A teacher teaches, and students are taught. The teacher knows everything, and the student knows nothing — key critiques by Paulo Freire in the “Pedagogy of the Oppressed.”
Dr. Darrick Smith deconstructed these historically oppressive education models, after which about 150 attendees reassembled them with current meaning at Re-imagining Our Education in the Stevenson Event Center on March 6. Smith demonstrated how this dominant pedagogy mirrors the U.S. higher educational institution’s emphasis on prestige, not growth.
“We end up with these institutions that profit from marginalization and oppression, and continue to do so, and their instruction perpetuates it,” Smith said to the audience. “You can’t really construct one idea of the American university as oppressive, however we can say that universities are not necessarily historically designed to be spaces in which folks are liberated.”
Smith is a UC Santa Cruz alumnus who helped establish the Black Men’s Alliance (BMA) during his undergrad, and is current associate professor of education and leadership at University of San Francisco. He was asked to speak at Student Organization Leadership Body (SOLB) and SOAR, Student Media and Cultural Arts and Diversity (SOMeCA)’s event in response to the administration’s Strategic Academic Planning (SAP) initiative.
The SAP initiative intends to identify the academic strengths of the university, and to prioritize funding in ways that accentuates these strengths.
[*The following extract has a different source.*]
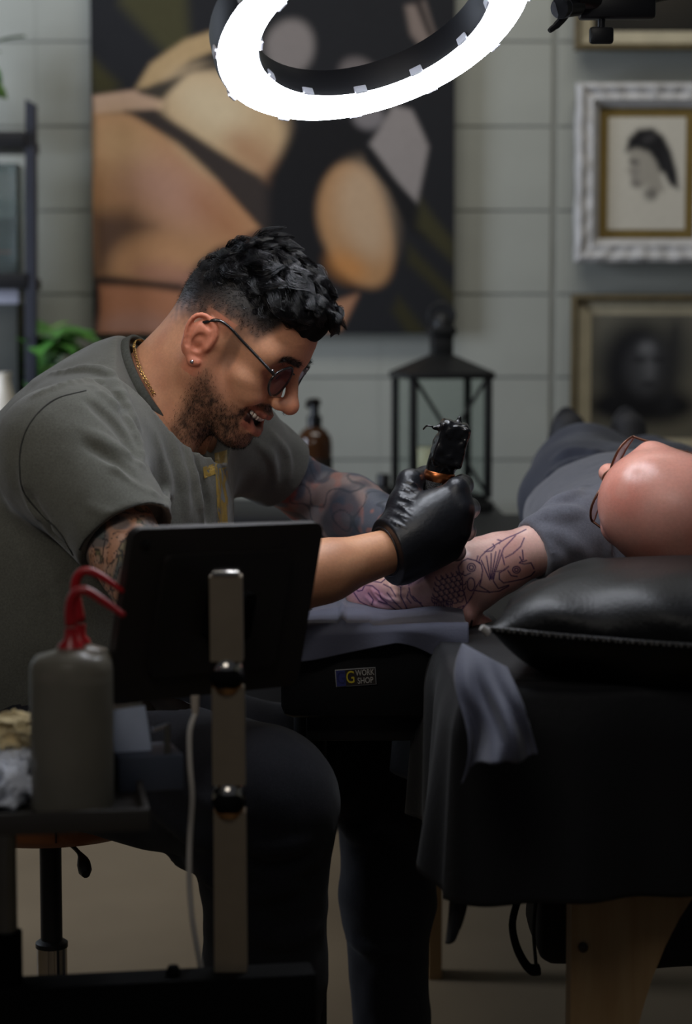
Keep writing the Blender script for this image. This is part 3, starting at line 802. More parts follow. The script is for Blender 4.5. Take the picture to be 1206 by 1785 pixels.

Two committees are charged with overseeing the process and evaluating the university’s academic strengths.
Donnaven Bradley, SOLB member and Black Student Union vice president, said SOLB is concerned these committees will not be able to make decisions that reflect the diversity of the campus.
Of the 36 people involved with the process, only two are students, and people of color are not proportionally represented.
“There is already a lack of student representation, but then the diversity of our campus is not being represented on those boards,” Bradley said. “We are trying to make sure we can gather information to hopefully be able to present back to administration.”
Smith said because UCSC is a research university, faculty are chosen based on their ability to conduct research, not their teaching skills. Smith said this criteria is to produce a product, not to educate undergraduates.
“It is standardized to have a pedagogy that avoids the development of a critical mind […],” Smith said to the audience, “they call that the banking concept because they turn the teacher into a depository of information and it turns the students into receptacles of information.”
This model of instruction and information regurgitation does not allow students to think critically or challenge curriculum, Smith said. He also said because this model originates from Eurocentric pedagogy, it does not allow space for people from diverse backgrounds to optimize their education.
After the keynote, student leaders facilitated a roundtable discussion to give a platform to and document a representative student experience at UCSC.
When asked how he felt about Smith’s talk, Walter Manuofetoa, third-year transfer critical race and ethnic studies major, said he resonated with experiencing the banking model of education at UCSC, in which students are asked to memorize information for exams.
Compared to Manuofetoa’s community college, everything from the classroom setup to the teaching assistant grading his exams and a lack of racial representation at UCSC created a disconnect between him and his professors.
“There are not a lot of Pacific Islanders here on campus, most of the classroom experience that I have, I struggle with visibility,” Manuofetoa said. “A lot of the experiences that I share in class are not validated because a lot of students can’t relate to my experiences.”
Groups also discussed ways in which UCSC could incorporate liberation into education. Students brainstormed requiring professors to get a teaching credential, evaluating curriculum in ways that don’t erase or invalidate indigenous experiences and campus-wide surveys regarding student opinion of education.
SOLB member Donnaven Bradley encourages students to know they have the ability to organize agency in or outside of class. He said it can be as simple as starting conversations with professors and peers or recognizing students are not pawns of the university.
“Whatever the administration is trying implement, we do have the chance to organize against it,” Bradley said. “And we can organize ourselves in a manner that makes sure that we get prioritized and we get validated.”